If the eight musicans have gained in confidence during the week then it's job well done for the Serious team: "We want the artists to be more confident in speaking to people who aren't their peers," explains Ollerenshaw, "and understand what they do and engage more fully with their life because if they're just going to deal with their music then they're not giving themselves the best possible chance of success."

People, Relationships & Audiences

It's people who are at the center of all the ideas that Serious promotes through Take Five UK. If there's a common thread that links all the talks it's understanding the value of relationships with people across the business—the business of recording, promoting, disseminating and staging jazz, or whatever interdisciplinary art the musicans are immersed in.

The eight musicians on Take Five UK are doubtless more aware now than they were a week ago that the PR people, the publishers, the media, the consultants, the events programmers, the festival directors, the funders, and of course Serious, are all at the service of the music.

"We are all audiences, of different kinds," says Ollerenshaw, "and it's important the musicians realize that they need to communicate effectively to those audiences."

There are multiple audiences: the companies that print promotional posters; the radio stations that play the music; the magazines that review the CDs; the record label Directors; photographers; the taxi drivers who shuttle musicians between gigs and hotels. And they're all commercially oriented. So too, to a greater or lesser degree, is the music that drives all this commerce.

Looking Back, Looking Forward

At the end of the week there's an informal round-up and individual debriefing sessions where the musicians are encouraged to give their feedback and to talk about what their plans might be over the coming three to five years. There are also "little pots of money," as Ollerenshaw puts, it for the musicians on leaving Bore Place. These funds are designed to enable the musicians to undertake more specialized, or individual mentoring with music industry experts.

All the participants without exception are uniformly impressed by their Take Five UK experience. Kinsella describes the week as "informative, intense, inspiring and inclusive." Mårtensson agrees: "It was a fantastic week in every way. I feel as though I have a clearer picture of how the whole industry is linked."

The bigger picture also presented itself to Green: "Sometimes it's easy to lose sight of the fact that there are real and often very nice people behind the roles of management, PR, distribution, funding and many other things. To know that these people have real passion for the music is really inspiring."

Alongside 'inspiration' and 'the bigger picture,' 'focus' is another theme that comes up repeatedly among the musicians in summing up Take Five UK. Says Heidelberg: "It was a week to ask myself some deep and important questions about how to forge my foundations for the future. The music sessions too were hugely useful in understanding my own musical methods, and giving me the opportunity to understand others' too."

It will be fascinating to observe not only how these eight musicians progress in their careers, but also to see how Take Five UK itself continues to evolve over the next decade.

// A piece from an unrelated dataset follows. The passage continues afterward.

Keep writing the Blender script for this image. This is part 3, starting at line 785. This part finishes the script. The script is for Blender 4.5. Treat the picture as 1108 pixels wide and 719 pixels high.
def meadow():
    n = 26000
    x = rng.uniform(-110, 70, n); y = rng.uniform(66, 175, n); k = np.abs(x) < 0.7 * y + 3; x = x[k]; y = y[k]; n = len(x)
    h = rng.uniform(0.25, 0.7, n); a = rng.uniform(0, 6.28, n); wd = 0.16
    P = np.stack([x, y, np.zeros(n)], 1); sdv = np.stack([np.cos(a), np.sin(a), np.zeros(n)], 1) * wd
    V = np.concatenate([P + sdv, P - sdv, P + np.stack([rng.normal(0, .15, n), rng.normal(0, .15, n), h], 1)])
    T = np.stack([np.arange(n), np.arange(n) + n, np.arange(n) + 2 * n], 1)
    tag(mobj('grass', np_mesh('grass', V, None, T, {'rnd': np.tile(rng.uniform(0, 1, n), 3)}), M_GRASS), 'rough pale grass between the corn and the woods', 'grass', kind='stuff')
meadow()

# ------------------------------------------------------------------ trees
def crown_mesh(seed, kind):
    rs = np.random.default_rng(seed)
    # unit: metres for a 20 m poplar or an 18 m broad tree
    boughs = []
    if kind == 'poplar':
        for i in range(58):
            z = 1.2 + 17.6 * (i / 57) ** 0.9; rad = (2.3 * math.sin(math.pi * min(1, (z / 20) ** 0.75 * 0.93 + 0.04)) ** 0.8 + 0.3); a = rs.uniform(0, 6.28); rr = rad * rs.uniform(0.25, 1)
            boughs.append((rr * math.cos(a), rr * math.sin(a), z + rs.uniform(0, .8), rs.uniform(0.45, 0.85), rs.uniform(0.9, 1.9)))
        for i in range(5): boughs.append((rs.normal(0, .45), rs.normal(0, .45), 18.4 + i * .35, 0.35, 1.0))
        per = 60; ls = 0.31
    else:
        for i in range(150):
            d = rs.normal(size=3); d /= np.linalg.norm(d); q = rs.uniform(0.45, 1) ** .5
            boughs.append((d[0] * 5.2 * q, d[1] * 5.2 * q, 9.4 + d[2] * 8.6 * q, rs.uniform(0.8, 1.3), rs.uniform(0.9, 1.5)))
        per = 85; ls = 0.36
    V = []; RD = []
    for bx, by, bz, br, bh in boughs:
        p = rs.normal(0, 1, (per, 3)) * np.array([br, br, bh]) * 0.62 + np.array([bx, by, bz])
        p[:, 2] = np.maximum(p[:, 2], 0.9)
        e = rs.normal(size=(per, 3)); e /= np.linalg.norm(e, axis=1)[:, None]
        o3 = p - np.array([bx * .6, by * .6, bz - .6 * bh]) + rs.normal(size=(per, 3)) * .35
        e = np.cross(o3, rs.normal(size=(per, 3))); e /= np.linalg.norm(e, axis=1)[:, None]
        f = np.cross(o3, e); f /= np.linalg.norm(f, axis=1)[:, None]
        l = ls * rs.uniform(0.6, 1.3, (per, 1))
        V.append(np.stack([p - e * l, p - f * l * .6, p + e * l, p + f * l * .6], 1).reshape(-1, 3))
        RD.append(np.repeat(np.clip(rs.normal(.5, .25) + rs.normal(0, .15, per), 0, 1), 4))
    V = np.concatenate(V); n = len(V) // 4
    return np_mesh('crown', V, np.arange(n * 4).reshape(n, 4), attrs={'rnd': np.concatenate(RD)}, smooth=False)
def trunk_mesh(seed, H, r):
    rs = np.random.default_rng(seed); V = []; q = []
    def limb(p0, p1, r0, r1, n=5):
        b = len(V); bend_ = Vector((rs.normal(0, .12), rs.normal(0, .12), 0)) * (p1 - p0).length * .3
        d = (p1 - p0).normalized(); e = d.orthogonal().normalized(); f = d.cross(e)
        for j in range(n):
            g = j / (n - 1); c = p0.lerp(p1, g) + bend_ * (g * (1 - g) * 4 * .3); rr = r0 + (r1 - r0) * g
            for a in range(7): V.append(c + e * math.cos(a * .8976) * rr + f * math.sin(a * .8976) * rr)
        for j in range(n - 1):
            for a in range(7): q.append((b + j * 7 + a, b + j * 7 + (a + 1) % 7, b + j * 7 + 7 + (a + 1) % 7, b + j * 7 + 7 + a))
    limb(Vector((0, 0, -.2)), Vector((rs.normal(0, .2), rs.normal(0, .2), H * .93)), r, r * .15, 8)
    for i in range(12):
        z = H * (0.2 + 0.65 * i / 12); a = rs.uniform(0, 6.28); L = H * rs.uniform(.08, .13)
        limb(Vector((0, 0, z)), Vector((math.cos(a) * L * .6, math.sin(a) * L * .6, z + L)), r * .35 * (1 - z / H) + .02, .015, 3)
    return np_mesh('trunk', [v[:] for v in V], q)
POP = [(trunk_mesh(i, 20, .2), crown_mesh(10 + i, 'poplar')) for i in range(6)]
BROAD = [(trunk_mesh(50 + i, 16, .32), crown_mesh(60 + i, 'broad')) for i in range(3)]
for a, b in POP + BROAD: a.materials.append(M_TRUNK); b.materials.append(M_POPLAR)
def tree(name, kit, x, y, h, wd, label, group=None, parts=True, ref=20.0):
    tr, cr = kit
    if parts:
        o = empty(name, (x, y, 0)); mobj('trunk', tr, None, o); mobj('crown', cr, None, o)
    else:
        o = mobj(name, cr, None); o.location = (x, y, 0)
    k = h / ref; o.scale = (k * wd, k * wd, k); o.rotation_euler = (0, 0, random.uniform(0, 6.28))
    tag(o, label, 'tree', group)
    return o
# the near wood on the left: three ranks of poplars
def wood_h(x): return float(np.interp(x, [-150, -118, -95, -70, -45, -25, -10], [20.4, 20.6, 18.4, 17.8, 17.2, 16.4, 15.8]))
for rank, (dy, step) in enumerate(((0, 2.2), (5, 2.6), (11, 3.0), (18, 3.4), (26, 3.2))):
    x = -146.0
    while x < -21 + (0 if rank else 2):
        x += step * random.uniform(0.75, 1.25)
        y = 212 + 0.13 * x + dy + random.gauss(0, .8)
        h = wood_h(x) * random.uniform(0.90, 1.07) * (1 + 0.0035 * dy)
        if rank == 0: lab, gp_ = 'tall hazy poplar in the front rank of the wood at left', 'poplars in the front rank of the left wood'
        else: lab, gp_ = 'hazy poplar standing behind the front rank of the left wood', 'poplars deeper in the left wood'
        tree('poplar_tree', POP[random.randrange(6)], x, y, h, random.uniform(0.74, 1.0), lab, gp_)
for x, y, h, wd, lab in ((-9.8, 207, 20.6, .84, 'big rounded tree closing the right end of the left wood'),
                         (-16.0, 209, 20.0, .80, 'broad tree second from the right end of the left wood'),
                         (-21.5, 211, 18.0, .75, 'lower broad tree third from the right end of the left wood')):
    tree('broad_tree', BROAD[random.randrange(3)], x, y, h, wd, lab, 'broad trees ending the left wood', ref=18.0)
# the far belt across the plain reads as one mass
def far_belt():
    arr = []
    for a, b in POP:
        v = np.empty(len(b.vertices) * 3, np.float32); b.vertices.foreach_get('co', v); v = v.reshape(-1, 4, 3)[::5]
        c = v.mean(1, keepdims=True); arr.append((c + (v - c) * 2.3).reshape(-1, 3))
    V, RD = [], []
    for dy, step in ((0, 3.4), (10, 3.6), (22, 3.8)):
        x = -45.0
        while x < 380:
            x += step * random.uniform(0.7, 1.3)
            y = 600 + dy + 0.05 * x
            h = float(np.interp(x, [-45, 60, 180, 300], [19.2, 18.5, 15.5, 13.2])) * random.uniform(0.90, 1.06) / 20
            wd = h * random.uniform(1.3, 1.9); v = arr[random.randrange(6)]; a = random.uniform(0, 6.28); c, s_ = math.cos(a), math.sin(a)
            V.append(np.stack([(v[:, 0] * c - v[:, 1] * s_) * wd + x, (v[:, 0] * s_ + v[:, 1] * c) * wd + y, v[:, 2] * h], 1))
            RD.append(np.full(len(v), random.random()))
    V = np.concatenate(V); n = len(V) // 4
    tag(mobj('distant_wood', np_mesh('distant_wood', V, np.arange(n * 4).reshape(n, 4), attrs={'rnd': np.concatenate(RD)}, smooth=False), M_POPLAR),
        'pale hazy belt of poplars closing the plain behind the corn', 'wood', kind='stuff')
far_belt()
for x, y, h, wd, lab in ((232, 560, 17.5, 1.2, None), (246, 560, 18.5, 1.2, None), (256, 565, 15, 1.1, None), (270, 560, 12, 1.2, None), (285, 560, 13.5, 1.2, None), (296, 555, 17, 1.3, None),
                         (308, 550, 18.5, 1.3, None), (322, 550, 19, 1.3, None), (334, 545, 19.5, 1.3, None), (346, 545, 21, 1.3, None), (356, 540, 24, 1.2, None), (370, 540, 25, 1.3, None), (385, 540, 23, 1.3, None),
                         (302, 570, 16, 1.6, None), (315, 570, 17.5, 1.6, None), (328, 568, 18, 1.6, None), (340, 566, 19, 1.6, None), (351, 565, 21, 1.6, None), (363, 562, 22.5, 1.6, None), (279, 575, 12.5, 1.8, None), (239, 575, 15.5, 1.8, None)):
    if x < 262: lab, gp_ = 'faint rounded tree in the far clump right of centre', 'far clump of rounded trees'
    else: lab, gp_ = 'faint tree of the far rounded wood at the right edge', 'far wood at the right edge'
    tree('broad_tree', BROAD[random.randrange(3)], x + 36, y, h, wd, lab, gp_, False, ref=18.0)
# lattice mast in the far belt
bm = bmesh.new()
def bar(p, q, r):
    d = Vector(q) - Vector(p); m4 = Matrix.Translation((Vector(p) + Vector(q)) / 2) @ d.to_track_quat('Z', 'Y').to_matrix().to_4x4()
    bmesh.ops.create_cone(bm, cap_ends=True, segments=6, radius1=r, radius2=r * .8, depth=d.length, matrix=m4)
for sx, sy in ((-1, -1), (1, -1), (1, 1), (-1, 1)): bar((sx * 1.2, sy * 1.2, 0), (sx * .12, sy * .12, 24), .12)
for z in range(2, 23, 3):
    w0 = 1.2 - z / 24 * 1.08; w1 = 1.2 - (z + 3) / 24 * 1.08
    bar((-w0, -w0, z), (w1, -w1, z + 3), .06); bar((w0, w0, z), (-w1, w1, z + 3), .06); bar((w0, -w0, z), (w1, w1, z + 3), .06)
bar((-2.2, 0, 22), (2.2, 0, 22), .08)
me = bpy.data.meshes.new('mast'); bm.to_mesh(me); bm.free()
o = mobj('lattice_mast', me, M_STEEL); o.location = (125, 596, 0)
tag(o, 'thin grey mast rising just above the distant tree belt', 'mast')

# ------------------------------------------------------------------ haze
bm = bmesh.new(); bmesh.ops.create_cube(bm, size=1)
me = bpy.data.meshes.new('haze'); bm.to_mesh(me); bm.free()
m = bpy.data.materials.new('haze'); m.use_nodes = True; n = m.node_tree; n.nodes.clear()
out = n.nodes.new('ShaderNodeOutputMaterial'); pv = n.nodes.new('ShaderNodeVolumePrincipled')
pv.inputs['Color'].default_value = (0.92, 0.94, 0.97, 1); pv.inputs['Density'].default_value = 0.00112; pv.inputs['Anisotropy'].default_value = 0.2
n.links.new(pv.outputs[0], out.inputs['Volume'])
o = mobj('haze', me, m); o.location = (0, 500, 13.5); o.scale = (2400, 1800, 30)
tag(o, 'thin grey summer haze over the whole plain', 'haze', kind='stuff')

Ten years ago, some of the participants of the first Take Five UK edition didn't have email addresses. In the intervening years the music industry has seen the complete digitization of everything. And just as technology and the music industry evolves, so too does the music. As the music evolves, so too do audiences.

Musicians who wish to establish a career have to be savvy enough to work the mechanisms of the music industry's multiple branches and learn to speak the right lingo. Take Five UK will hopefully be there for many years to empower many more of the UK's most promising young jazz musicians and help steer them towards fulfilling their dreams.